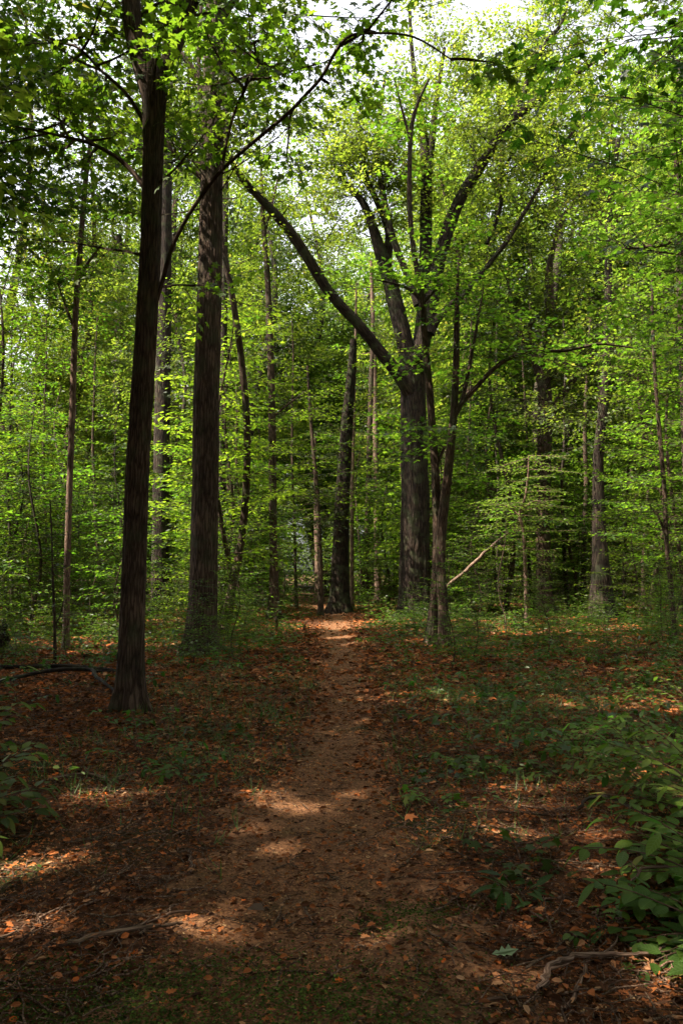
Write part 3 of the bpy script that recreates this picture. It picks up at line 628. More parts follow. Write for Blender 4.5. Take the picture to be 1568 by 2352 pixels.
hero('tree', 'dark forking tree in the right half, its right limb bent outward', 'tree',
     [(1250, 1392, 36), (1247, 1300, 32), (1247, 1150, 31), (1250, 1020, 31), (1251, 930, 31), (1248, 880, 28), (1255, 800, 22), (1262, 700, 18), (1262, 600, 12)], 30, B,
     [([(1248, 900, 20), (1232, 850, 15), (1222, 800, 12), (1215, 740, 8)],), ([(1262, 970, 18), (1275, 930, 16), (1300, 893, 15), (1325, 860, 13), (1350, 830, 11), (1390, 760, 7)],),
      ([(1258, 720, 14), (1256, 650, 13), (1268, 575, 12), (1296, 495, 10), (1332, 446, 7), (1385, 400, 4)],), ([(1240, 860, 12), (1205, 790, 10), (1180, 720, 8), (1165, 640, 5)],)], seg=20, flute=.05, flare=.4, seed=19, crown=cr_gen(14, (2, 3.8), .5, size=.14, templ='tri'))
hero('tree', 'dark brown tree with a swollen base and slightly twisting upper trunk, far right', 'tree',
     [(1382, 1408, 58), (1380, 1340, 46), (1377, 1270, 36), (1374, 1180, 28), (1373, 1060, 24), (1382, 960, 22), (1391, 870, 20), (1396, 750, 18), (1396, 620, 16), (1398, 500, 15), (1408, 400, 13), (1418, 320, 10)], 27, G['oldoak'],
     [([(1392, 560, 7), (1420, 500, 5), (1460, 450, 3)],)], seg=20, flute=.05, flare=.25, seed=20, crown=cr_gen(14, (2, 4), .5, templ='tri', size=.13))
hero('young_tree', 'thin dark curving stem near the right edge', 'tree',
     [(1546, 1450, 12), (1540, 1350, 11), (1530, 1250, 10), (1524, 1120, 10), (1514, 1000, 9), (1504, 880, 8), (1498, 760, 7), (1496, 640, 5)], 19, B, [([(1528, 1230, 6), (1512, 1190, 5), (1490, 1160, 3)],)], seg=10, flare=.3, seed=21, crown=cr_flat(24, (1.2, 2.4), .3))
hero('tree', 'dark trunk cut by the right edge with a reddish side branch', 'tree',
     [(1590, 1420, 26), (1582, 1200, 22), (1574, 1000, 20), (1568, 800, 19), (1560, 600, 18), (1556, 450, 17), (1556, 300, 14), (1560, 150, 9)], 22, B,
     [([(1562, 530, 9), (1530, 560, 8), (1480, 568, 7), (1425, 572, 4)],)], seg=14, flare=.3, seed=22, crown=cr_gen(14, (2, 3.6), .4, templ='tri', size=.12))
hero('young_tree', 'thin dark twiggy stem in front of the slim tree at far left', 'tree',
     [(127, 1530, 7), (126, 1430, 7), (122, 1330, 5), (120, 1250, 4), (116, 1150, 3)], 14, B, [([(126, 1440, 4), (140, 1410, 3), (146, 1380, 2)],)], seg=7, flute=.02, flare=.1, seed=23, crown=cr_flat(7, (.5, .9), .5, size=.09))
def cr_litsap(c, ps):
    emit(c, ps[0], 40, (1.1, 2.1), .12, 1, (-.12, .12), 'flat', taper=.35)
    for p in ps[1:]: emit(c, p, 6, (.8, 1.3), .3, 1, (-.1, .2), 'flat')
    return dict(size=.10, spacing=.07, templ='oval', leaf=G['lit'], jit=.25, droop=.05)
hero('sapling', 'sunlit yellow-green sapling with flat layered sprays before the forking tree', 'sapling',
     [(1207, 1345, 9), (1204, 1270, 8), (1200, 1215, 7), (1192, 1180, 6), (1205, 1140, 5), (1212, 1090, 4), (1213, 1045, 3)], 23, PL, [([(1192, 1185, 5), (1170, 1165, 4), (1150, 1160, 2)],), ([(1196, 1170, 4), (1230, 1150, 3), (1255, 1165, 2)],)], seg=8, flute=.03, flare=.1, seed=24, crown=cr_litsap)
for i, (lb, x, w0, Y, seed) in enumerate([('thin upright stem left of the forking tree', 1221, 9, 33, 31), ('straight thin stem just right of the forking tree', 1302, 10, 33, 32), ('slim dark stem left of the swollen-based tree', 1338, 15, 34, 33),
                              ('second slim stem squeezed against the swollen-based tree', 1358, 12, 38, 34), ('thin stem right of the swollen-based tree', 1432, 9, 30, 35), ('slim stem halfway between the swollen-based tree and the right edge', 1478, 10, 34, 36),
                              ('thin stem with dim bark in the gap right of the twin stems', 1072, 8, 36, 37), ('dim thin stem between the twin stems and the sunlit sapling', 1140, 9, 40, 38), ('slim stem midway between two thin stems left of the path', 682, 8, 33, 39),
                              ('thin stem right of the slim grey trunk by the second big tree', 548, 7, 30, 40), ('slim dark stem close to the left edge of the picture', 28, 9, 27, 41), ('thin stem between the far-left slim tree and the nearest tree', 225, 9, 33, 42),
                              ('thin stem just left of the far-left slim tree', 110, 8, 29, 43)]):
    r = random.Random(seed); tr = []
    xx = x
    for k in range(8):
        tr.append((xx, 1395 - k * 95, w0 * (1 - k * .09))); xx += r.uniform(-7, 7)
    hero('young_tree', lb, 'tree', tr, Y, [B, GR, B][i % 3], seg=8, flare=.2, seed=seed, crown=cr_flat(18, (1.4, 2.8), .28, size=.14, spacing=.12, templ='diamond'))
print('hero leaves', NLEAF[0])

# ------------------------------------------------------------------ other trees of the wood: one of each kind, then copies
CROWNS = {}
def template(name, cat, h, r0, bark, seed, crown, bend=.03, seg=9, forks=0):
    r = random.Random(seed); n = 9
    pts = np.array([[0, 0, -.15]] + [[h * bend * math.sin(k * .7 + seed), h * bend * math.cos(k * .9 + seed * 2) - h * bend * math.cos(seed * 2), h * k / n] for k in range(1, n + 1)])
    rad = np.array([r0 * (1 - .8 * (k / n) ** 1.2) for k in range(n + 1)])
    pts = catmull(np.column_stack([pts, rad]), 3); rad = pts[:, 3]; pts = pts[:, :3]
    t = thing(name, None, None, (0, 0, 0))
    a = Acc(); tube(a, pts, rad, seg, 0, .04, .35, 5, seed); link('trunk', a.mesh('trunk', [bark]), t)
    c = Crown(seed); kw = crown(c, [(pts, rad)]); m = c.mesh('crown', (0, 0, 0), kw.pop('leaf', G['canopy']), bark, docarve=False, **kw); link('crown', m, t); CROWNS[t.name] = c
    return t
FAR = [template('woodland_tree', 'tree', h, r0, bk, sd, cr_gen(n, L, t0, size=.22, spacing=.13, k=9, minw=.006)) for h, r0, bk, sd, n, L, t0 in
       [(29, .42, B, 55, 54, (4, 6.5), .35), (26, .3, B, 56, 50, (3.6, 5.8), .35), (20, .26, B, 51, 34, (3, 5), .35), (23, .32, GR, 52, 38, (3.4, 5.5), .35), (18, .2, B, 53, 32, (2.6, 4.6), .25), (15, .14, GR, 54, 28, (2.2, 3.8), .2)]]
UND = [template('understory_tree', 'tree', h, r0, bk, sd, cr_flat(n, L, .2, .15, .11, 'tri', taper=.5), seg=8) for h, r0, bk, sd, n, L in
       [(9, .07, B, 61, 36, (1.8, 3.0)), (7, .05, GR, 62, 32, (1.6, 2.7)), (11, .09, B, 63, 40, (2.0, 3.2))]]
SAP = [template('sapling', 'sapling', h, r0, B, sd, cr_flat(n, L, .12, .10, .08, 'oval', taper=.5), seg=6) for h, r0, sd, n, L in
       [(3.2, .02, 71, 22, (.9, 1.5)), (2.2, .014, 72, 16, (.7, 1.2)), (4.4, .028, 73, 26, (1.0, 1.8))]]
heroes = [(o.location.x, o.location.y) for o in scn.objects if o.parent is None and o.get('category') in ('tree', 'sapling')]
FIRST = {}; NCARVED = [0]
def scatter(templ_list, spots, label, cat, group):
    for i, (x, y, s, rz) in enumerate(spots):
        k = i % len(templ_list); src = templ_list[k]
        o = copy_tree(src)
        o.location = (x, y, float(H(x, y)) - .02); o.rotation_euler = (0, 0, rz); o.scale = (s, s, s * rnd.uniform(.9, 1.12))
        tag(o, label, cat, group)
        if src.name in CROWNS:
            m = CROWNS[src.name].carved(o.location, rz, o.scale)
            if m:
                NCARVED[0] += 1
                for ch in o.children:
                    if ch.name.startswith('crown'): ch.data = m
def pick(n, f, dmin, ok):
    out = []; tries = 0
    while len(out) < n and tries < n * 200:
        tries += 1; x, y = f()
        if ok(x, y) and all((x - a) ** 2 + (y - b) ** 2 > dmin ** 2 for a, b in [(q[0], q[1]) for q in out]): out.append((x, y, rnd.uniform(.82, 1.18), rnd.uniform(0, 6.28)))
    return out
def free(d=2.2):
    return lambda x, y: abs(x - path_c(y)) > 1.6 and all((x - a) ** 2 + (y - b) ** 2 > d * d for a, b in heroes)
def fronts(x, y, w_=2.6):
    return (y < 29 and abs(x - .0896 * y) < w_) or (y < 30 and abs(x - .246 * y) < w_ * .6) or (y < 27 and abs(x - .314 * y) < w_ * .6) or (y < 31 and abs(x + .001 * y) < 2.0) or (y < 32 and abs(x + .218 * y) < w_ * .5) or (y < 27 and abs(x + .081 * y) < w_ * .35) or (w_ > 2 and y < 29 and -.12 * y < x < .09 * y)
def clear_line(x, y):
    """no trunk stands between a sun fleck on the near ground and the sun"""
    h = math.hypot(S[0], S[1]); ux, uy = S[0] / h, S[1] / h
    for F in FLECKS[:50]:
        dx, dy = x - F[0][0], y - F[0][1]; a = dx * ux + dy * uy
        if .3 < a < 10 and abs(dx * uy - dy * ux) < F[1] * .6 + .1: return False
    return True
def inview(x, y, m=1.0): return y > 1 and abs(x) < .43 * y + m
def f_far():
    y = 34 + 50 * rnd.random() ** 1.1; return rnd.uniform(-.52, .52) * y, y
scatter(FAR, pick(125, f_far, 2.3, lambda x, y: free(3)(x, y) and not (.025 * y < x < .08 * y and y < 64) and (x > -.14 * y or rnd.random() < (.5 if x > -.3 * y else .3))), 'slender far tree standing among many alike deep in the wood', 'tree', 'far trees of the wood')
# the wood beside and behind the camera, whose leaves shade the path
def f_side():
    x = rnd.uniform(-26, 24); return x, rnd.uniform(-20, 15 if x < 0 else 34)
scatter(FAR, pick(54, f_side, 3.3, lambda x, y: free(2.5)(x, y) and not inview(x, y, 1.6 if x < 0 else 7) and math.hypot(x, y) > 3.0 and clear_line(x, y)) + pick(8, lambda: (rnd.uniform(-17, -2.0), rnd.uniform(-9, 14)), 1.3, lambda x, y: free(1.5)(x, y) and not inview(x, y, 1.6) and clear_line(x, y)), 'tall tree of the wood standing just beyond the edges of the view', 'tree', 'trees around the clearing edge')
def f_und():
    y = 20 + 32 * rnd.random(); return rnd.uniform(-.48, .48) * y, y
scatter(UND, pick(84, f_und, 1.9, lambda x, y: free(1.3)(x, y) and not fronts(x, y)), 'small understory tree with layered green sprays among the trunks', 'tree', 'understory trees')
def f_sap():
    y = 19 + 30 * rnd.random(); return rnd.uniform(-.47, .47) * y, y
scatter(SAP, pick(170, f_sap, 1.0, lambda x, y: free(.8)(x, y) and abs(x - path_c(y)) > 1.3 and not fronts(x, y, 1.7)), 'low leafy sapling among the undergrowth', 'sapling', 'saplings in the undergrowth')
scatter(SAP, [(a_, b_, .42 * c_, d_) for a_, b_, c_, d_ in pick(42, lambda: (lambda yy: (rnd.uniform(-.44, .44) * yy, yy))(rnd.uniform(13, 24)), .8, lambda x, y: free(.7)(x, y) and abs(x - path_c(y)) > .95)], 'low leafy sapling among the undergrowth', 'sapling', 'saplings in the undergrowth')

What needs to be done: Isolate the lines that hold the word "picture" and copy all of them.

Written answer:
Write part 3 of the bpy script that recreates this picture. It picks up at line 628. More parts follow. Write for Blender 4.5. Take the picture to be 1568 by 2352 pixels.
                              ('thin stem right of the slim grey trunk by the second big tree', 548, 7, 30, 40), ('slim dark stem close to the left edge of the picture', 28, 9, 27, 41), ('thin stem between the far-left slim tree and the nearest tree', 225, 9, 33, 42),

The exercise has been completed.